Si el animoso tamborilero se propone hacer este recorrido, puede que se encuentre con más dificultades que las que se imagina. Empezarán sus quebrantos nada más aterrizar en Tel Aviv. La picajosa policía de inmigración revisará minuciosamente los recovecos de su zurrón y los entresijos de su tambor. Si sospecha que el viajero intenta animar con su percusión alguna reivindicación palestina, no le dejarán pasar. Como a otras muchas personas, le obligarán a regresar por donde llegó sin haber realizado su cometido.
Aunque consiga franquear los rigurosos controles del aeropuerto, el camino que pretende recorrer es complicado. Le sugiero que no fije hora. Los escasos diez kilómetros que la separan de Jerusalén están plagados de controles militares. Quizá nuestro zagal, habida cuenta de que es extranjero, encuentre más facilidades.
Para los nativos, al tratarse de palestinos, la previsión del tiempo no cuenta; saben a qué hora emprenden el viaje, pero nunca la hora en la que llegarán a su destino. Si el tamborilero contempla una descomunal muralla gris, que no se llame a engaño. No es la demarcación del palacio de Herodes; se trata del criminal muro que los sionistas han construido para encerrar masivamente a la población palestina; gigantescos bloques de cemento con los que separan a vecinos que viven a ambos lados de la misma calle o a familias que residían a tres minutos de distancia.
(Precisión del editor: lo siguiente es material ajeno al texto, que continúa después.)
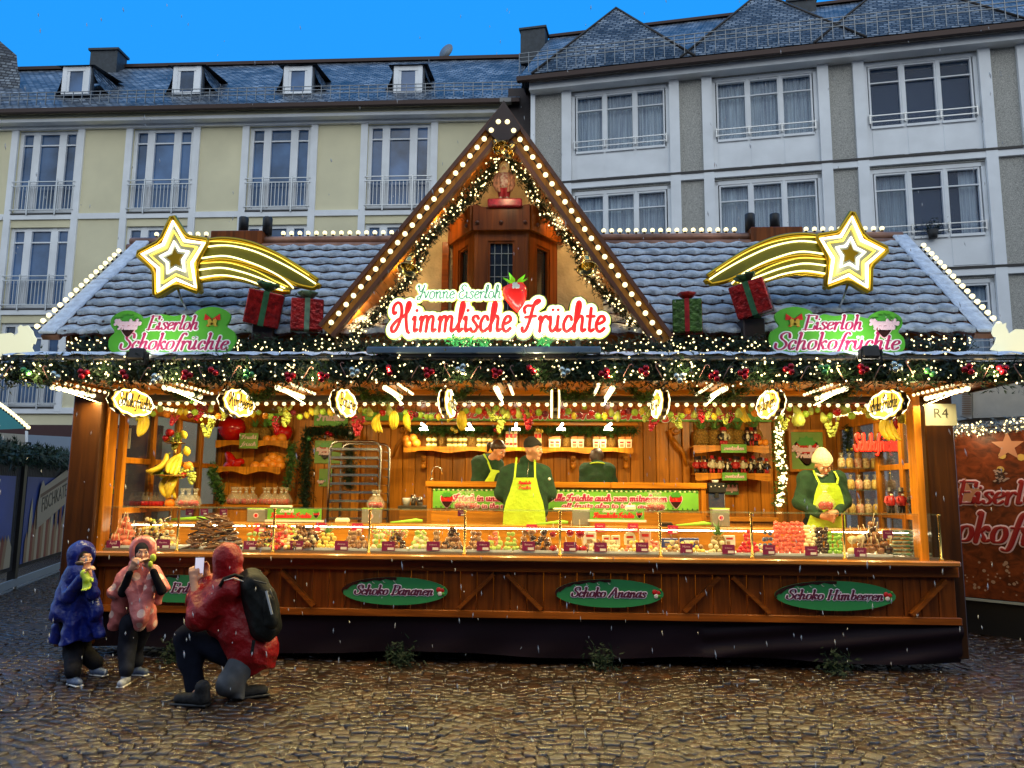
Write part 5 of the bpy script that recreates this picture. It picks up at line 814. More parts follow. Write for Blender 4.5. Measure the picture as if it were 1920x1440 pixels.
def batten(i, px, lab):
 Y0, Y1=6.50, 7.28;X=xat(px, Y1);z=2.475;t=thing('bulb_batten', lab, 'lamp', (X, (Y0+Y1)/2, 2.54), group='bulb battens under the canopy');quick('batten_board', W_inY, lambda g:g.bx(X-.05, X+.05, Y0-.03, Y1+.03, z+.025, z+.055, .004), t)
 for k in range(9):
  y=Y0+(Y1-Y0)*(k+.5)/9;bulb(t, (X+.02*(-1 if X<0 else 1), y, z-.012), .95, (0, 0, -1), _bdw);bulb(t, (X+.095*(1 if X<0 else-1), y, z+.02), .55, (0, 0, -1), _bdw)
 lamp_area('batten_light', t, (X, (Y0+Y1)/2, z-.045), .012, BATT, (1, .78, .30), (0, -.08, -1), sy=.75)
BATT=27;_b1=G();_b1 .ball((0, 0, 0), .026, 10, 7);_b1 .m=1;_b1 .lathe([(.013, -.045), (.015, -.018)], (0, 0, 0), seg=8);_b1=_b1 .build('light_bulb', [M_bulbw, M_brass]);_bdw=_b1 .data;_bdw.transform(Matrix.Translation(_b1 .location));bpy.data.objects.remove(_b1)
for i, px in enumerate((180, 373, 567, 752, 942, 1134, 1327, 1532, 1739)):
 batten(i, px, ['bulb batten at the far left end under the canopy', 'bulb batten between first and second hanging ovals', 'bulb batten between second and third hanging ovals', 'bulb batten between third and fourth hanging ovals', 'short looking bulb batten above the man in the dark cap', 'bulb batten right of the edge-on oval sign', 'bulb batten between sixth and seventh hanging ovals', 'bulb batten between seventh and eighth hanging ovals', 'bulb batten at the far right end under the canopy'][i])
INL, SPL=24, 7
# ---- baubles and candy canes in the long garland
Mb={'red':mat('bauble_red', (.35, .008, .02), rough=.12, metal=.6), 'silver':mat('bauble_silver', (.50, .58, .55), rough=.12, metal=.8), 'green':mat('bauble_green', (.08, .30, .10), rough=.15, metal=.5), 'gold':mat('bauble_gold', (.65, .60, .12), rough=.15, metal=.7)}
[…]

Puede que, durante su marcha, encuentre a familias que gritan desesperadas ante las excavadoras que derruyen sus casas; o a campesinos que contemplan impotentes cómo los buldózer arrancan de cuajo los olivos que les suministraban el aceite. No se trata de ninguna expropiación forzosa para mejorar el trazado del camino (los israelíes ya disponen de una flamante autopista de uso exclusivo). Son algunas de las medidas salvajes que el sionismo aplica contra los dueños ancestrales de esas tierras. Entrando a Belén, encontrará el intrépido tamborrero un edificio pertrechado con espectaculares medidas de seguridad; no se trata de ningún fortín militar. Es la tumba de Raquel, lugar reclamado por las tres religiones monoteístas pero, como tantos otros lugares emblemáticos, apropiado en exclusiva por el Estado israelí.
Una última sugerencia al artista del tambor. Antes de comenzar su jolgorioso rataplán, asegúrese que la criatura ha nacido. Es verdad que todos los años, y por estas fechas, la madre del niño está cumplida; pero eso no asegura que el parto haya sido exitoso. Muchas betlemitas intentan dar a luz en los paritorios de Jerusalén Este y algunas no lo consiguen.
A las complicaciones obvias del trance hay que sumar las añadidas de la violencia colonial; algunas parturientas han muerto desangradas mientras el vehículo que las transportaba era retenido villanamente en los controles militares.
Ándese con cuenta el tamborilero. Si aquellos sucesos hubieran acaecido en estos tiempos puede que el sionismo bruto nos hubiera privado del tambor y, quizá, hasta de la misma Navidad.